Sobre Para entender O capital
Marcio Pochmann
Um paradoxo ronda o conjunto de interpretações acerca do capitalismo. O modo de produção do capital dá sinais de complexificação desde a década de 1970, com a predominância da fase da financeirização da riqueza e a transição hegemônica do trabalho material para o imaterial, e, nesse contexto em que eram necessárias novas análises do funcionamento do capitalismo e das alternativas de sua superação, perdeu força e vigor o pensamento marxista.
Não faltaram motivos. Do lado da produção acadêmica, houve um ataque articulado do pensamento neoliberal, coerente e hegemônico em quase todos os fóruns nacionais e internacionais de debates; universidades elevaram ao limite a especialização do conhecimento motivado pelas regras de produtividade do trabalho, copiadas das Ciências Exatas pelas Humanidades. Ademais, a estratégia conservadora de esvaziar o conteúdo dos cursos de Ciências Sociais terminou por colocar disciplinas, professores e pesquisadores do pensamento marxista quase na condição de gueto.
Do lado intelectual das lutas sociais e de partidos políticos de esquerda, o enfraquecimento da base teórica marxista ocorreu simultaneamente com a crise do chamado socialismo real, com a queda do muro de Berlim e com o fim da Guerra Fria. Desvios oportunistas e chicanas de elitismos favoreceram reflexões cada vez mais pontuais e segmentadas, que passaram a orientar práticas políticas curtoprazistas e cada vez mais pragmáticas.
Tudo isso contribuiu para que certa orfandade ganhasse dimensão na formação das novas gerações em termos de acesso e identidade com o pensamento marxista.

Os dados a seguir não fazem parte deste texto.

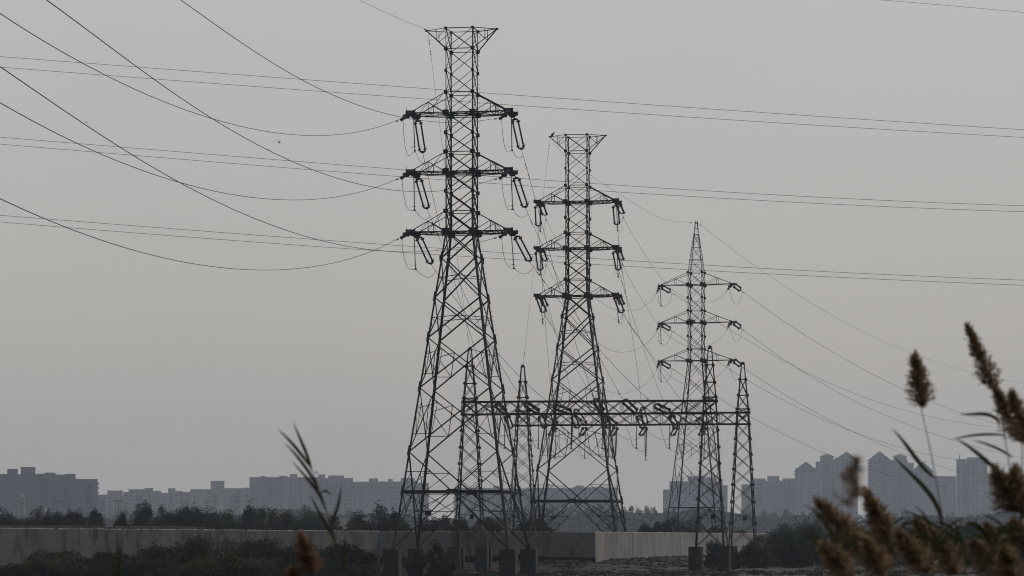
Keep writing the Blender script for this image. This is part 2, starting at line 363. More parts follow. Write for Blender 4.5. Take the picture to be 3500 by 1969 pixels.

O empobrecimento das análises sobre o funcionamento do capitalismo atual e a proliferação multifacetada do pensamento crítico tornaram quase irrelevante para as grandes massas a possibilidade de conhecer e produzir alternativas à hegemonia do capital.
Do mesmo modo que a agudeza da crise global do capitalismo colocou a necessidade de se recuperar a contribuição marxista ao entendimento desse modo de produção, o fim da grande noite do obscurantismo neoliberal terminou por libertar novas forças sociais e políticas dispostas a refletir, em novas bases, alternativas críticas ao modo hegemônico do capital. É nesse sentido que o trabalho disciplinado, incansável e pertinente do consagrado David Harvey sobre o primeiro volume de O capital se torna, em sua leitura fácil e esclarecedora, um guia para entender e desenvolver a necessária contribuição da economia política de Karl Marx.
Sobre o autor
David Harvey é geógrafo britânico, professor de antropologia na pós-graduação da Universidade da Cidade de Nova York (The City University of New York – Cuny) e ex-professor de geografia nas universidades Johns Hopkins e Oxford. Seu curso sobre O capital de Marx já foi acessado por mais de 300 mil pessoas desde que foi disponibilizado no site da Cuny, em 2008. Autor de diversos livros, pela Boitempo lançou em 2011 O enigma do capital e terá em breve publicado Os limites do capital.